Conformément aux travaux des Dupuy, que ce soit La Souche ou Chassiers, on a une qualité métallurgique excellente et une qualité épigraphique très acceptable. En contrepartie, nous sommes quelque peu étonnés que ce soit cette cloche qui soit équipée en volée, de surcroît avec un battant de lancé franc (elle semble être en rétro-mitigé). Nous estimons que sur une cloche aussi ancienne, la volée doit être menée avec parcimonie. Trois angélus quotidiens peuvent faire beaucoup, considérant de plus qu’elle est en profil léger.

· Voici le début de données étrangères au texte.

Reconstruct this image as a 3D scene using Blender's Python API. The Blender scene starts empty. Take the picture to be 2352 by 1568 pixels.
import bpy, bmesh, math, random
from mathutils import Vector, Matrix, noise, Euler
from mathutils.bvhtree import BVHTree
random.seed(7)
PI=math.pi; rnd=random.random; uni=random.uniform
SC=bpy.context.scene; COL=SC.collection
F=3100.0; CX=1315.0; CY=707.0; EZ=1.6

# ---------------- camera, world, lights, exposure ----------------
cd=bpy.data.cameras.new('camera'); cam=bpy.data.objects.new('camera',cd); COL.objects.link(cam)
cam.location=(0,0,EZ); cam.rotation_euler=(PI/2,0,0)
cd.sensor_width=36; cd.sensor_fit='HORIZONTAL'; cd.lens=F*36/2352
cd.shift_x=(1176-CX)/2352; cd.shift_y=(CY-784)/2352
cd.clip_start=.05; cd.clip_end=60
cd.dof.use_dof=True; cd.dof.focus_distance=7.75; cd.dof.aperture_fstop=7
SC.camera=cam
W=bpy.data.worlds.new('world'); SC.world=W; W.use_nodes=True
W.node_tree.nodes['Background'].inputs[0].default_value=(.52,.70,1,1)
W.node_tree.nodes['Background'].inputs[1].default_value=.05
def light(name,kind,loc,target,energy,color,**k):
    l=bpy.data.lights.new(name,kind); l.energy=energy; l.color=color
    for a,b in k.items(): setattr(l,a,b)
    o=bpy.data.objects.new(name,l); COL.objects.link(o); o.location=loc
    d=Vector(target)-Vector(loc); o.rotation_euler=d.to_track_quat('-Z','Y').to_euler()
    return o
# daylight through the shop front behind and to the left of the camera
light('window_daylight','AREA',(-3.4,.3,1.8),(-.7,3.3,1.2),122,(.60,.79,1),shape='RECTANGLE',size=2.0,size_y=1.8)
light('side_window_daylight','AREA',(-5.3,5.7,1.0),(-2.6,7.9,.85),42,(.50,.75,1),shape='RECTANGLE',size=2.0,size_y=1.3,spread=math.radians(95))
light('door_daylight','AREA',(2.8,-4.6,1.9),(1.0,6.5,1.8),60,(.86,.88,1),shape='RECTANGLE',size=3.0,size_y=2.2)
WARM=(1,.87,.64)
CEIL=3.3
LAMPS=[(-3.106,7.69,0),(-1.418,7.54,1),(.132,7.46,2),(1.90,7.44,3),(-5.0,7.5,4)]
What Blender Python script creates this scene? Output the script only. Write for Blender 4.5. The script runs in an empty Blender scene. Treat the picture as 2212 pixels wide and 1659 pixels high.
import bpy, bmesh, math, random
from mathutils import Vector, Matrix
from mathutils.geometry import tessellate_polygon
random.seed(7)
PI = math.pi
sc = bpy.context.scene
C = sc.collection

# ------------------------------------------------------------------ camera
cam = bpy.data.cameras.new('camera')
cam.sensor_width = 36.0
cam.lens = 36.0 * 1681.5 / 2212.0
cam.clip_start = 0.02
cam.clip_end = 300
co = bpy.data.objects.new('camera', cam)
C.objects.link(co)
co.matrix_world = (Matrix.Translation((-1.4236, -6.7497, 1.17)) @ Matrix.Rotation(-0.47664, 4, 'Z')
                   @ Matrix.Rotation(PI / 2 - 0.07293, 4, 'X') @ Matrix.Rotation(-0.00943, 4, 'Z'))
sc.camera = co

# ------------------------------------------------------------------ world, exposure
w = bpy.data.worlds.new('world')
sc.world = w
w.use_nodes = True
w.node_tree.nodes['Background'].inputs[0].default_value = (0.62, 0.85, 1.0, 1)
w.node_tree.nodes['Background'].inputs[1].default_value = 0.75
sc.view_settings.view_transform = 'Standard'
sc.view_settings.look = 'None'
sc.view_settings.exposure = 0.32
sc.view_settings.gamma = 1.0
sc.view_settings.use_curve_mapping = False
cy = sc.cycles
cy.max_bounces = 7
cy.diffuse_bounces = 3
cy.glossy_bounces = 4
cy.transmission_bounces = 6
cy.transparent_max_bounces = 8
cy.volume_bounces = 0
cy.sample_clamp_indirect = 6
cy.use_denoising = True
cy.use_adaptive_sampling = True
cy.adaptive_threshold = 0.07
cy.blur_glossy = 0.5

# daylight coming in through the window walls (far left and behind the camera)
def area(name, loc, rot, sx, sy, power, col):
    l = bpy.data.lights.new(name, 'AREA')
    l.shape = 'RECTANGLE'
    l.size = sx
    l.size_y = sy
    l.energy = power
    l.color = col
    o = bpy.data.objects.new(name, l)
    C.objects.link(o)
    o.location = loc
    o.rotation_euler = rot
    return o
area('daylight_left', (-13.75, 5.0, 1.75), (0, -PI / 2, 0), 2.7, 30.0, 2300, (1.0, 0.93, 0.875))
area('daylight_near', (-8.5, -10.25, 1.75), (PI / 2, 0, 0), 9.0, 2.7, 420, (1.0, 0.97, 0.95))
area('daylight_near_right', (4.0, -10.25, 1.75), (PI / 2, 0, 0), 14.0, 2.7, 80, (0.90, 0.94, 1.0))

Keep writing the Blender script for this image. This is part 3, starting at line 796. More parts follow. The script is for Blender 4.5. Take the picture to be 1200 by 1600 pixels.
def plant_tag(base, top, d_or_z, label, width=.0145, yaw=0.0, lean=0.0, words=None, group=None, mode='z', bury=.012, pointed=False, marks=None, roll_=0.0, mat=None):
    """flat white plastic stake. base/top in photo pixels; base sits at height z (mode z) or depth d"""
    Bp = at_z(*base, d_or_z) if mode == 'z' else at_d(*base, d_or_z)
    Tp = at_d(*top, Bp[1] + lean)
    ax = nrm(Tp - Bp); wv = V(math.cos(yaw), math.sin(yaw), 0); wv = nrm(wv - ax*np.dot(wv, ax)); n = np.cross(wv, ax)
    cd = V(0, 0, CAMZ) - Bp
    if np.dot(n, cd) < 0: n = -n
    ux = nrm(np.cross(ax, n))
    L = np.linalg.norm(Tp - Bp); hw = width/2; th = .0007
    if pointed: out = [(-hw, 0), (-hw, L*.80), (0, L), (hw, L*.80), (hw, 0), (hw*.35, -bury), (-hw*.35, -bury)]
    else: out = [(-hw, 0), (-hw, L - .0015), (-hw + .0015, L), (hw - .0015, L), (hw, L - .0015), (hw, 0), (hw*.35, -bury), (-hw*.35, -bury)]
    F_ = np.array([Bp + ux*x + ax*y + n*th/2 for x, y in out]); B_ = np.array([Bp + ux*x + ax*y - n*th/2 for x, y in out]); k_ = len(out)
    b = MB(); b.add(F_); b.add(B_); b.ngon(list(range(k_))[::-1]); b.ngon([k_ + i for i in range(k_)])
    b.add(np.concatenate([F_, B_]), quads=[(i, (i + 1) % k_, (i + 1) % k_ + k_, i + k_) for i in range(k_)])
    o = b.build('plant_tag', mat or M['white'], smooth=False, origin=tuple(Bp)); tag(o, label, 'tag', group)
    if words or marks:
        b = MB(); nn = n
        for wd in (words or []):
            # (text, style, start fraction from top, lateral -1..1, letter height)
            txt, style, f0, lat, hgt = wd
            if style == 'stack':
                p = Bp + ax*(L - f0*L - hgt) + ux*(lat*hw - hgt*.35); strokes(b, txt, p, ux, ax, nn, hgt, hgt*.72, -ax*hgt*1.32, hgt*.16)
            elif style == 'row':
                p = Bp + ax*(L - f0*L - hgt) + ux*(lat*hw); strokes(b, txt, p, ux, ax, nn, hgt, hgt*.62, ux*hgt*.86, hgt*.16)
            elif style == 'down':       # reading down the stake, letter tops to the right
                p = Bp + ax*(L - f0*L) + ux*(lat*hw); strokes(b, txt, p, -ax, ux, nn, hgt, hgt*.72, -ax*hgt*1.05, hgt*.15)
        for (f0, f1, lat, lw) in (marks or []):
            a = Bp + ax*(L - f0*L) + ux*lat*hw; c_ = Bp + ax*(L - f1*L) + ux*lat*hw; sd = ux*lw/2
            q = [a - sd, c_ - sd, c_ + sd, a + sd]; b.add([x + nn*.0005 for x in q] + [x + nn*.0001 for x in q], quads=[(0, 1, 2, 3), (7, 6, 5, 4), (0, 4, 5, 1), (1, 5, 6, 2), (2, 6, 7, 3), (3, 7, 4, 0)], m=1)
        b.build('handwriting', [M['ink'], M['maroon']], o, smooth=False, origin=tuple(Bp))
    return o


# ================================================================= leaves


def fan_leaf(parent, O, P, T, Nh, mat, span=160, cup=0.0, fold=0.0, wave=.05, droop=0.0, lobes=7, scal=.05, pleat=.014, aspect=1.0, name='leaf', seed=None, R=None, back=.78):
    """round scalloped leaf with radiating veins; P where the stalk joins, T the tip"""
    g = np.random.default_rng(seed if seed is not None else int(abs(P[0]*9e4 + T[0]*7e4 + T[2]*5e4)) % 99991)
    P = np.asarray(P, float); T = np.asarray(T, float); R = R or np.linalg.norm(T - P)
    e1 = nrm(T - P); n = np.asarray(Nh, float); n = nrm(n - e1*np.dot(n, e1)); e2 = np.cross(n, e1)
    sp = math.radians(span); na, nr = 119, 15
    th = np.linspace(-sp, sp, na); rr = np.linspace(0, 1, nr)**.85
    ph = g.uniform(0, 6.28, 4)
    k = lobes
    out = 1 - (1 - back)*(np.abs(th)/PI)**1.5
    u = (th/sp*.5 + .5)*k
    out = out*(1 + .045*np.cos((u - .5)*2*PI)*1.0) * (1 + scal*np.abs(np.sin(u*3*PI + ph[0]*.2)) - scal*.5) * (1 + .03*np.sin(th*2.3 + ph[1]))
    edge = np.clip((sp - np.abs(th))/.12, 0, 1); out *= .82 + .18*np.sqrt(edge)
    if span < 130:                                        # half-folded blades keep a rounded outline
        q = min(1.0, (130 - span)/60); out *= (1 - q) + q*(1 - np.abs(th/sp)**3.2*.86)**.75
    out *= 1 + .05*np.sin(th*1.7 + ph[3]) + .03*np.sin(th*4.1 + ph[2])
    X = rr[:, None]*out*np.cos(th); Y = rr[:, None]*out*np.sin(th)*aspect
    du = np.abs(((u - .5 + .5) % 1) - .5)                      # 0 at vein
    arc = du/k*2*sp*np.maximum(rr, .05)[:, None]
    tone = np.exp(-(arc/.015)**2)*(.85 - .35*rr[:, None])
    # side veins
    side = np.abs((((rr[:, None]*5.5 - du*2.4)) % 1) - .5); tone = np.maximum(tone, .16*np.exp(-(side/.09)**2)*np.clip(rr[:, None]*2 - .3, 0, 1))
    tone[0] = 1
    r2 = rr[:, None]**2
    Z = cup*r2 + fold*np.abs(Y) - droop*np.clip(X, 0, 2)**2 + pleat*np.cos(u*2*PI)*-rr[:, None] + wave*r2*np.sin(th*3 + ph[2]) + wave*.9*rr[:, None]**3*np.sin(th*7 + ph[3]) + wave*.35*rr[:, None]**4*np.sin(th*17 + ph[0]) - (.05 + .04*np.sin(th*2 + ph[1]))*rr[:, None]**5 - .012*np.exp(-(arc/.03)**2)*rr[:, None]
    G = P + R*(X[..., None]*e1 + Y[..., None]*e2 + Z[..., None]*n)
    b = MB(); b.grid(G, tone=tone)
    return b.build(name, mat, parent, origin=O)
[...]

La cloche de 1823. Il s’agit d’une Pierre 2 Decharme, non signée. Elle fait partie de la série des « calvaire à l’olivier », mentionnant par là les nombreuses cloches documentées en drone, jusqu’alors restées anonymes. Bien que non signée, un élément de reconnaissance est imparable : le numéro 8 dont le sommet est très aplati.
C’est une cloche à l’épigraphie remarquablement médiocre. L’entièreté de la production du fils Decharme a été concernée. Son père faisait mieux. En contrepartie, ce fondeur issu du Bassigny, était un fin musicologue. En profil renforcé, limite lourd, il nous régale de sonorités délicieuses.
Elle ne possède pas de battant, mais par contre elle est équipée pour sonner l’heure.
Nous signalerons un point de l’ordre du jamais vu. Lorsque Pierre Decharme a décoché, il n’a pas enlevé les résidus de potée. Nous avons donc de la terre de chape, encore présente entre les lettres depuis 202 ans. C’est purement inimaginable et témoigne d’une chose certaine : c’est le côté épargné par les pluies !
La dédicace, très peu lisible est la suivante : JEAN LEYRIS DIT GRANGER PARRAIN. MARIE THERESE AUDELIN EPUOSE (sic) DE ETIENNE. ESCALIER MARRAINE. JEAN AUZIA. 1823. Au vu de la date, on peut être amené à penser que cette cloche a été fondue pour l’église. Il reste toutefois que nous trouvons quand même l’année précoce.
Le clocher amène donc de belles surprises. Nous pouvions nous attendre à trois Decharme. Rencontrer deux historiques 17e siècle, c’est un luxe plutôt rare.